▶ **Exercise description**
Give an exact copy of every line, leaving images out.

[START OF Data lines]

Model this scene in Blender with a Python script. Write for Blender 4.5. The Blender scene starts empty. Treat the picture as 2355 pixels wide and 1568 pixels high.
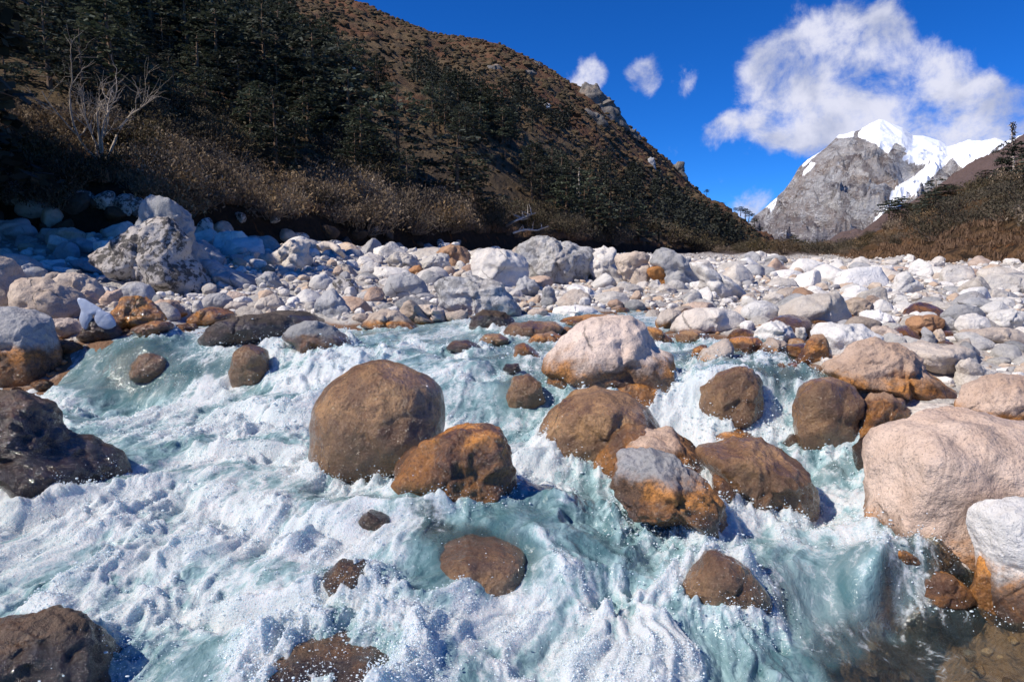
import bpy, math, random
import numpy as np
from mathutils import Vector

# ------------------------------------------------------------------ camera, sky, sun
SC = bpy.context.scene
CAMH = 1.70
FPX, CX, CY, HORIZON = 1570.0, 1177.5, 784.0, 600.0
PITCH = math.atan((CY - HORIZON) / FPX)
cam_data = bpy.data.cameras.new('camera')
cam_data.lens = 24.0
cam_data.sensor_width = 36.0
cam_data.clip_start = 0.05
cam_data.clip_end = 60000
cam = bpy.data.objects.new('camera', cam_data)
SC.collection.objects.link(cam)
cam.location = (0, 0, CAMH)
cam.rotation_euler = (math.pi / 2 - PITCH, 0, 0)
SC.camera = cam

SUN = Vector((-0.66, -0.24, 0.72)).normalized()
sun_el = math.asin(SUN.z)
sun_az = math.atan2(SUN.x, SUN.y)
sd = bpy.data.lights.new('sun', 'SUN')
sd.energy = 5.0
sd.angle = math.radians(0.53)
sd.color = (1.0, 0.93, 0.83)
sun = bpy.data.objects.new('sun', sd)
SC.collection.objects.link(sun)
sun.rotation_euler = SUN.to_track_quat('Z', 'Y').to_euler()
sun.location = (-20, -10, 30)
SC.view_settings.view_transform = 'Standard'
SC.view_settings.look = 'None'
SC.view_settings.gamma = 1
SC.view_settings.use_curve_mapping = False
SC.view_settings.exposure = 0.18
SC.cycles.use_denoising = True
SC.cycles.max_bounces = 8
SC.cycles.transparent_max_bounces = 12
SC.cycles.diffuse_bounces = 3
SC.cycles.glossy_bounces = 3
SC.cycles.sample_clamp_indirect = 6.0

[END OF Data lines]

▶ **Full output**
Model this scene in Blender with a Python script. Write for Blender 4.5. The Blender scene starts empty. Treat the picture as 2355 pixels wide and 1568 pixels high.
import bpy, math, random
import numpy as np
from mathutils import Vector

# ------------------------------------------------------------------ camera, sky, sun
SC = bpy.context.scene
CAMH = 1.70
FPX, CX, CY, HORIZON = 1570.0, 1177.5, 784.0, 600.0
PITCH = math.atan((CY - HORIZON) / FPX)
cam_data = bpy.data.cameras.new('camera')
cam_data.lens = 24.0
cam_data.sensor_width = 36.0
cam_data.clip_start = 0.05
cam_data.clip_end = 60000
cam = bpy.data.objects.new('camera', cam_data)
SC.collection.objects.link(cam)
cam.location = (0, 0, CAMH)
cam.rotation_euler = (math.pi / 2 - PITCH, 0, 0)
SC.camera = cam

SUN = Vector((-0.66, -0.24, 0.72)).normalized()
sun_el = math.asin(SUN.z)
sun_az = math.atan2(SUN.x, SUN.y)
sd = bpy.data.lights.new('sun', 'SUN')
sd.energy = 5.0
sd.angle = math.radians(0.53)
sd.color = (1.0, 0.93, 0.83)
sun = bpy.data.objects.new('sun', sd)
SC.collection.objects.link(sun)
sun.rotation_euler = SUN.to_track_quat('Z', 'Y').to_euler()
sun.location = (-20, -10, 30)
SC.view_settings.view_transform = 'Standard'
SC.view_settings.look = 'None'
SC.view_settings.gamma = 1
SC.view_settings.use_curve_mapping = False
SC.view_settings.exposure = 0.18
SC.cycles.use_denoising = True
SC.cycles.max_bounces = 8
SC.cycles.transparent_max_bounces = 12
SC.cycles.diffuse_bounces = 3
SC.cycles.glossy_bounces = 3
SC.cycles.sample_clamp_indirect = 6.0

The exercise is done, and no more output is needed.